Tone is the narrator’s attitude toward events—sometimes aligned with the character’s emotions, sometimes not. Framing determines how that attitude forms: who narrates, how close the narrator is to the character, when and where the story is told, and why it’s being told. Audience awareness matters too: a narrator speaking to an audience may shape the story differently than someone telling it unfiltered to themselves.

What does reliability have to do with character voice?

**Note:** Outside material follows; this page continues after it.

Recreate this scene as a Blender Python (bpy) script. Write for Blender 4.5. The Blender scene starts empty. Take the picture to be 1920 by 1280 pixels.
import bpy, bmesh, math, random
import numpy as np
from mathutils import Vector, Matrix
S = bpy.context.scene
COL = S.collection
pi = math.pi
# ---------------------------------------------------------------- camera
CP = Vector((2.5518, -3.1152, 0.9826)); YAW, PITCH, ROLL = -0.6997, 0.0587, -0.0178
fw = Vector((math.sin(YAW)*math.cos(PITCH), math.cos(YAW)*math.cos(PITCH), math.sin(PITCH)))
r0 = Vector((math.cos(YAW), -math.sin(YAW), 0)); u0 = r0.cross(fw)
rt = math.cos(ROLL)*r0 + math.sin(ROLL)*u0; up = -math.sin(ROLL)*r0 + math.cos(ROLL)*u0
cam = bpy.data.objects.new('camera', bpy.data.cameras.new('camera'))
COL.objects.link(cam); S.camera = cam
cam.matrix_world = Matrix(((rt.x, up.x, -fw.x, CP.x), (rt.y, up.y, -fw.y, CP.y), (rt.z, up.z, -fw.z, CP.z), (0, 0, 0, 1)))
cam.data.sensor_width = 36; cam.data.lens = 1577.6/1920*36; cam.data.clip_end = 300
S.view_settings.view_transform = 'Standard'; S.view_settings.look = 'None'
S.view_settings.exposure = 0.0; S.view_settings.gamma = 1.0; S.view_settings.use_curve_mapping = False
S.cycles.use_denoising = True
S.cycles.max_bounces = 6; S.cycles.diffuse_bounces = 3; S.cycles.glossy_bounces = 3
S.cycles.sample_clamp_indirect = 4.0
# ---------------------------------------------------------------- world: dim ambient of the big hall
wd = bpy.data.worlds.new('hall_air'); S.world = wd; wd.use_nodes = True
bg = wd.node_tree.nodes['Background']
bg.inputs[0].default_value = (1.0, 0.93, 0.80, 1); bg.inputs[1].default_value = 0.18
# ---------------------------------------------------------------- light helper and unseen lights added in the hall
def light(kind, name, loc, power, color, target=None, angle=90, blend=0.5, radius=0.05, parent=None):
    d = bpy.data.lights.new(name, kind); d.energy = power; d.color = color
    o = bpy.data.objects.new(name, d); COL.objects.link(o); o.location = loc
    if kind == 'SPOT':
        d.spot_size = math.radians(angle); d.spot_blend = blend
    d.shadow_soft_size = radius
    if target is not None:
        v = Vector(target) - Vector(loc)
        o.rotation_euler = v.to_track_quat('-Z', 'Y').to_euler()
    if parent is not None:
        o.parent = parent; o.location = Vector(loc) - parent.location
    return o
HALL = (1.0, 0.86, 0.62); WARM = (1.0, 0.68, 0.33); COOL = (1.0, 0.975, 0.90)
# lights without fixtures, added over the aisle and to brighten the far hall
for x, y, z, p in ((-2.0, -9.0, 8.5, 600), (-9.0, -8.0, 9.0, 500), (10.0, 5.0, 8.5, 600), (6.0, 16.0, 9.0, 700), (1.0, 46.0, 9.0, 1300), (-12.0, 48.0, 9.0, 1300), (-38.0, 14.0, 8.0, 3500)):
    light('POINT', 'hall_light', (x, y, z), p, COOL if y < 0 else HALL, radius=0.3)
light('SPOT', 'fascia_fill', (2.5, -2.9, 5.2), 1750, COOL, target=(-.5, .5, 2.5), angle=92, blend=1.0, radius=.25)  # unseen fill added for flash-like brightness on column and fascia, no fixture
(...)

Reliability is tied to bias and perspective. First-person narrators are inherently unreliable, and close third-person is likely unreliable as well; the more distant the viewpoint, the more reliable it tends to be. Even good-natured narrators have self-serving biases, and framing affects what they confess, withhold, or rationalize—so reliability becomes a major driver of tone and voice.

Review Questions

  1. Pick a character you’re writing. What content pattern (what they care about) and linguistic pattern (how they speak) would naturally show up in their similes, punctuation, and sentence rhythm?
  2. Where might your current narration be using “voice” as a substitute for weak prose (weasel words, redundancy, filters)? What would change if you replaced those with stronger word choices?
  3. How would changing the framing—time since the event, audience awareness, or reason for telling—alter the narrator’s tone and reliability?

Key Points

  1. 1

    Character voice is the blend of an author’s natural prose style and the character’s personality, shaped by realism and purpose.

  2. 2

    Some poetic or articulate narration can be believable even for non-writer characters, but it becomes disingenuous when the narrator’s maturity level is the point.

  3. 3

    Weasel words, redundancy, and weak sentence structure don’t create voice; they weaken prose and produce a mushy reading experience.

  4. 4

    Build voice through patterning: content patterns (what imagery and comparisons revolve around) and linguistic patterns (slang, humor, punctuation, sentence structure).

  5. 5

    Keep thematic cohesion without repetition by shifting one step outward in related imagery (e.g., birds → types of birds → feathers/talons/nests).

  6. 6

    Tone is the narrator’s attitude toward events and can diverge from the character’s emotions, especially with a distant or stylized narrator.

  7. 7

    Framing—narrator identity, timing, purpose, and audience awareness—drives reliability and therefore strongly shapes voice.

Highlights

Thought is more complex than written words, so some artful language can help translate internal thinking—often without breaking realism.
Using weasel words and redundant phrasing to “sound like” a character backfires: it makes prose weaker and voice less lively.
Voice patterning works best when content and language habits reinforce what the character values and how they naturally communicate.
Theme-heavy comparisons don’t need to be identical every time; moving one step outward keeps cohesion without monotony.
Reliability isn’t just about personality—it’s shaped by framing, including whether the narrator believes they’re speaking to an audience.